Once the controller was powered up and initialized, I was able to do everything that I could otherwise do with the desktop software. Scrolling around the menus was quick and easy, although navigating with the scroll wheel didn't seem as fluid as it was with my iPod. As I put the system to use for a couple of weeks, I noticed a lot of nice little features, such as Internet Radio support and full-screen album art (Figure 7).

Figure 7: The Sonos Controller with Full-Screen Album Art

Figure 7: The Sonos Controller with Full-Screen Album Art

Another nice feature was a light sensor. When the room is dark, the buttons light up. The controller also has a built-in motion sensor. This is used to wake the device up from sleep mode when it is lifted off the cradle or table.

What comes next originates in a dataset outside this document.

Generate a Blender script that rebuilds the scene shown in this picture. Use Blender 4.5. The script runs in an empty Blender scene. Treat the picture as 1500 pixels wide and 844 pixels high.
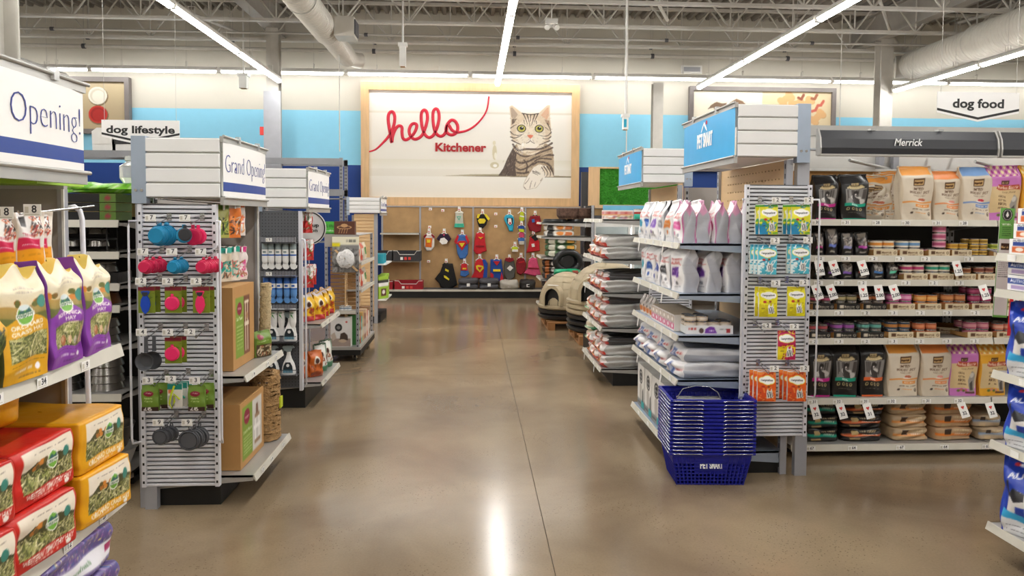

In general, the device was very well engineered and easy to use. Friends, for example, would just pick the device up and start using it with no instructions or prompting. And, of course, my kids argued over who got to hold the controller. It was fun to use.

I also found it interesting that I could independently control the two ZP80s on the network. I could have, for example, different play lists for each device. Or if I chose, I could try the two together so that the same music was played on both. It was also interesting to use the audio input connectors on one ZP80 to send music across the network to the other. It worked well and seamlessly.